As for the etymology of “spick,” Oxford says it was a noun, a variant of “spike,” which had been around since the mid-1300s when it meant a sharp piece of metal or wood used for fastening. Thus early on it could mean a nail or an especially large nail (the modern sense of “spike”).
Etymologists suggest that “spick” came into Middle English from either the Swedish and Norwegian spik (nail) or from other Germanic sources. But ultimately it came from a prehistoric root that’s been reconstructed as spei– (sharp point), according to The American Heritage Dictionary of Indo-European Roots.
Interestingly, “spick and span new,” as Oxford notes, is similar in form and meaning to the Flemish and Dutch compound spiksplinternieuw (“spick-splinter-new”). And John Ayto’s Dictionary of Word Origins suggests that the “spick” element in the English expression was added in imitation of the Dutch. The image is roughly “new as a newly forged nail or a fresh splinter of wood.”
Over time, it appears that the “new” element was taken for granted, and by the early 17th century the shortened expression “spick and span” was being used, though the definition did not change. Like “spick and span new,” it first meant “absolutely or perfectly new; brand-new; perfectly fresh or unworn.”
The dictionary’s earliest citation is from the playwright Thomas Tomkis’s comedy Albumazar, first performed in 1614 and published in 1615: “Of a starke Clowne I shall appeare speck and span Gentleman.”
And here’s a later OED example, which we’ve expanded for context, from The Diary of Samuel Pepys (Nov. 15, 1665):
“it was horrible foule weather; and my Lady Batten walking through the dirty lane with new spicke and span white shoes, she dropped one of her galoshes in the dirt, where it stuck, and she forced to go home without one, at which she was horribly vexed.”

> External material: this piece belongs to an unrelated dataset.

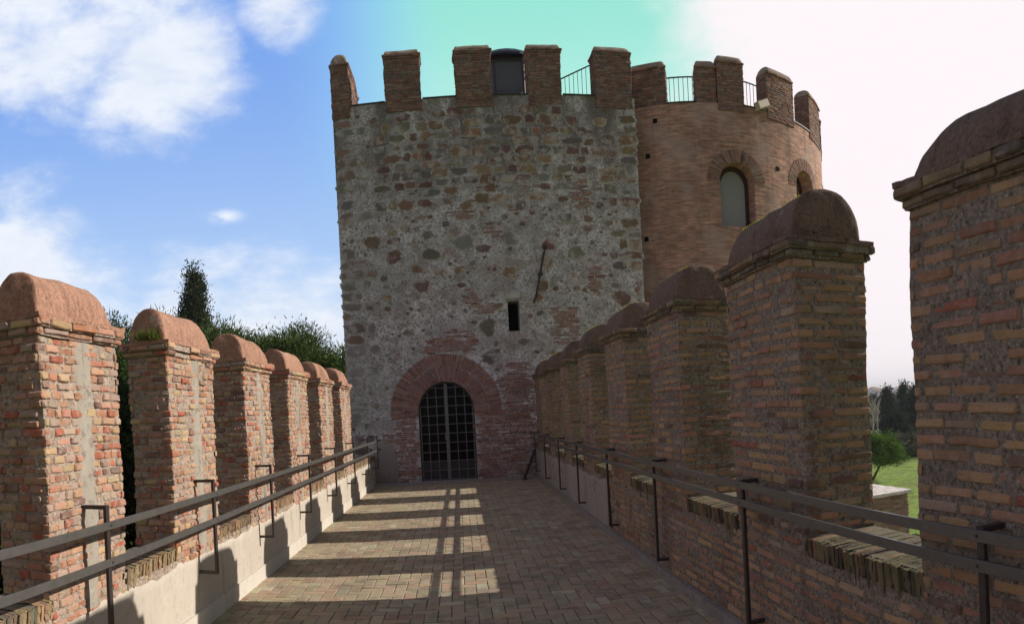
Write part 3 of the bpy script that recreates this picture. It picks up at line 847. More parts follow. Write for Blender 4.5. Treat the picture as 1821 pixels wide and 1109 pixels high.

Finally, the idea of newness became weaker in the expression, and “spick and span” in the sense we use it today appeared in the mid-19th century. The definition, the OED says, became “particularly neat, trim, or smart; suggestive of something quite new or unaffected by wear.” Here we’ve expanded the dictionary’s earliest example:
“and in front you behold young Benvenuto, spick and span in his very best clothes and silk stockings, looking—as Benvenuto never did in his life.” From comments about a portrait of Benvenuto Cellini in “A Pictorial Rhapsody,” William Makepeace Thackeray’s review of an exhibition at the Royal Academy (Fraser’s Magazine, July 1840).
A late 19th-century example shows just how much notions of neatness and tidiness had replaced newness in the expression. The OED citation is from the Irish novelist Charlotte Ridell’s Daisies and Buttercups (1882): “this spick and span old house.”